All the yarns have been sorted, boxed and put away, except about a dozen cones that will sit on the floor until I use things and make space. Art supplies need sorting, and they will sit on the floor in corners until space under the tables become available. And in the immediate future, I will not have workable surface, because I will have "things" sitting on them; for the same reason the Kilk loom will reside in the living room further notice. The pictures need hanging, but I'm not sure if I'll hang the bulletin boards here, or in the studio. And if I plan to work in the Design Room at nights, I need better lights.
As to my second biggest problem, books and magazines, I need more ime. Over the coming summer we are reworking the office and the living room, where we have more books and bookshelves, so we have to pick a few days when both Ben and I feel like dusting, sorting and boxing. We've always had 2-3 times as much books as we have bookshelf space, so this is a known, familiar "issue" which need tackling with sensitivity or gusto or both.
I had planned to have the "rack" on the right side of the dresser, but it looked wrong in that corner so it went to the left side. Funny how most things went back to where they came from. This is partly why it took so long: I was thinking hard about why I procrastinated so long, (not counting the weeks that were too cold to paint,) and what the 4-months hooha was all about. I came up with no answer, but decided to see it as a kind of cleansing; I was shedding something of the old and moving elsewhere. I also wondered if I'm masking a deeper emotional problem by buying and stocking yarns and books, going Dr Phil on myself, but wasn't enlightened.
The yarn sorting was good. There wasn't much I'd forgotten, but I witnessed my navy-blue period, whites and naturals phase, and gray-to-black craze. I remember who gave me what and when, and I thought of them. I swear a couple of bags were from my mother's knitting (pre-1990!) stock I grew up with. Some were horribly coarse yarns I bought because they were the only skinny yarns available the time.
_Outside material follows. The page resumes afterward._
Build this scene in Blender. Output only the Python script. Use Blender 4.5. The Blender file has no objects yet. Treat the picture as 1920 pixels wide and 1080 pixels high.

For now I'm keeping everything.
My upstairs Design Room and downstairs Studio and their contents is more stream-lined, for want of a better term. Everything I need in order to weave in the Studio is downstairs. Everything I need to design, think or weave on the smaller looms are upstairs.
The last few years I dedicated the four-shaft jack loom for my cashmere scarves, but they will now be done on a smaller loom upstairs; it will now be dedicated to joy-weaving, using up my thicker yarns, experimenting with textures and colors and creating unique (i.e. not in series) pieces either for my future Etsy store, or to give to friends and charity. In fact, I was looking at Davison last night and was quite excited about these projects. It's been a while since I've woven just for the enjoyment, without too much thinking, so it will no doubt be good for the soul.
And since my Design Room is the only room in our house looking out to our garden, it will, hopefully, give me a great incentive to venture out into the wilderness and do something.
But tomorrow, I have the color course.
4 comments:
Two vacuum cleaners, board games and Christmas ornaments needed to find new homes. I'll squish the ironing board and ironing basket in the closet.
But I like that the drawers and the closet is not overly full.
Still, it's a small room, and I have a lot of stuff.
I'm not buying fancy plastic boxes for my yarns. The plan is, in 18-24 months, I'll have used up all but what fit on the shelves on the wall, you see. (And you are allowed to giggle here.)
With books, I'm not sure what will happen. As it is, if I try to pull out one book from this bookshelf, a few others want to jump out with it. For a moment, I even thought think, "talcum powder".
heh!! talcum powder! looks like big progress, anyway.
Well, it was progress, and any kind of progress is good in this area. I'm now off to finish the job, Hope, and contemplate on what we learned in the color course.